▶ Exercise task: The data below should be printed in full, exactly, and without any of its images.

────────────────────────────────────────

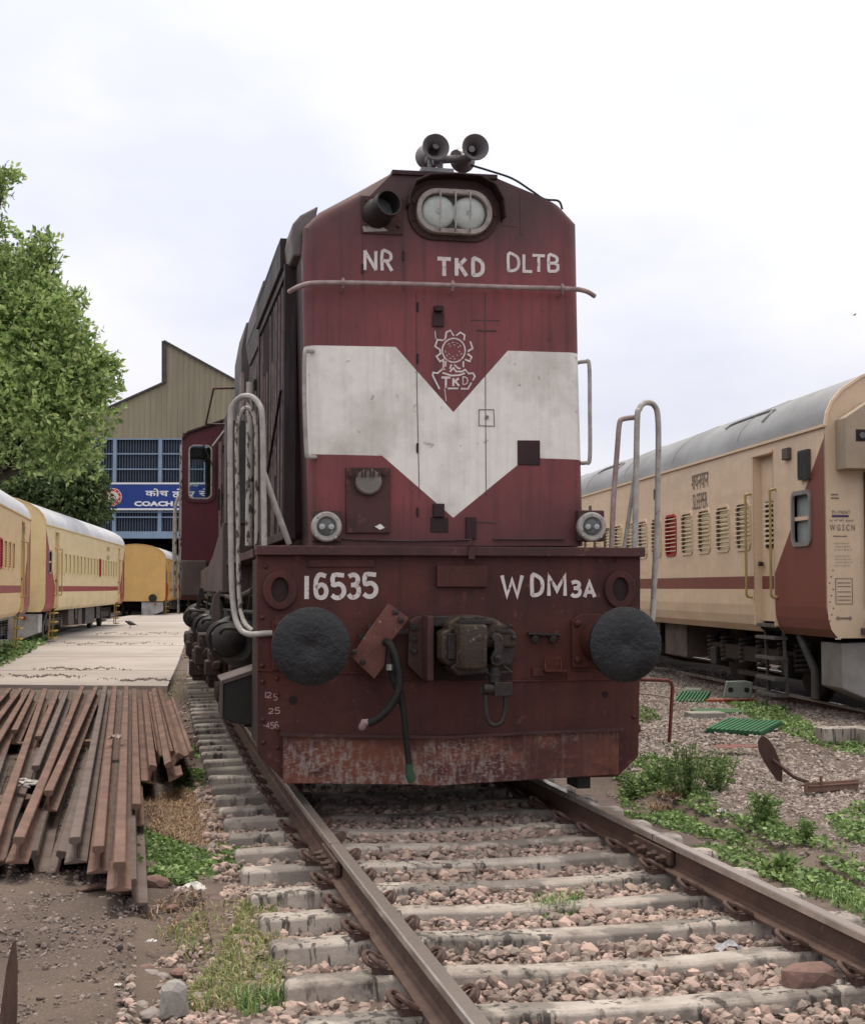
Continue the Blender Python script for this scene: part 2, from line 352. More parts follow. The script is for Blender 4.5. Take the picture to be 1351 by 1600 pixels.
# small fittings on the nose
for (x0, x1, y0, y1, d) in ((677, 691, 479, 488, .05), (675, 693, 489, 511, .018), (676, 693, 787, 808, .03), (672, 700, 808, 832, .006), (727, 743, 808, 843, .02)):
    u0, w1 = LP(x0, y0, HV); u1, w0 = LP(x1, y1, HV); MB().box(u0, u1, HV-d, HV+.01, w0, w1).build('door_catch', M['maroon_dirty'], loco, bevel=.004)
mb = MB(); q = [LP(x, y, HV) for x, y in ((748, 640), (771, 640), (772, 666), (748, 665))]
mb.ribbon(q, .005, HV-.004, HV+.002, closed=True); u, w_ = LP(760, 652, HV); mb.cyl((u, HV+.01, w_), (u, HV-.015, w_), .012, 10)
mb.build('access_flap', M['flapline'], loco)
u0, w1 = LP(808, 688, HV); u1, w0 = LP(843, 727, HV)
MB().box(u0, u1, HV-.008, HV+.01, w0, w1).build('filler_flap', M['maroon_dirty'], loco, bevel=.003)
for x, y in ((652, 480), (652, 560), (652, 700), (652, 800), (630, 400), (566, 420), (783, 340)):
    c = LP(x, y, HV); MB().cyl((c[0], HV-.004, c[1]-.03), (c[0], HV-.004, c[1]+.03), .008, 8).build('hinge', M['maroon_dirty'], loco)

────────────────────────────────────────

▶ Full output:
Continue the Blender Python script for this scene: part 2, from line 352. More parts follow. The script is for Blender 4.5. Take the picture to be 1351 by 1600 pixels.
# small fittings on the nose
for (x0, x1, y0, y1, d) in ((677, 691, 479, 488, .05), (675, 693, 489, 511, .018), (676, 693, 787, 808, .03), (672, 700, 808, 832, .006), (727, 743, 808, 843, .02)):
    u0, w1 = LP(x0, y0, HV); u1, w0 = LP(x1, y1, HV); MB().box(u0, u1, HV-d, HV+.01, w0, w1).build('door_catch', M['maroon_dirty'], loco, bevel=.004)
mb = MB(); q = [LP(x, y, HV) for x, y in ((748, 640), (771, 640), (772, 666), (748, 665))]
mb.ribbon(q, .005, HV-.004, HV+.002, closed=True); u, w_ = LP(760, 652, HV); mb.cyl((u, HV+.01, w_), (u, HV-.015, w_), .012, 10)
mb.build('access_flap', M['flapline'], loco)
u0, w1 = LP(808, 688, HV); u1, w0 = LP(843, 727, HV)
MB().box(u0, u1, HV-.008, HV+.01, w0, w1).build('filler_flap', M['maroon_dirty'], loco, bevel=.003)
for x, y in ((652, 480), (652, 560), (652, 700), (652, 800), (630, 400), (566, 420), (783, 340)):
    c = LP(x, y, HV); MB().cyl((c[0], HV-.004, c[1]-.03), (c[0], HV-.004, c[1]+.03), .008, 8).build('hinge', M['maroon_dirty'], loco)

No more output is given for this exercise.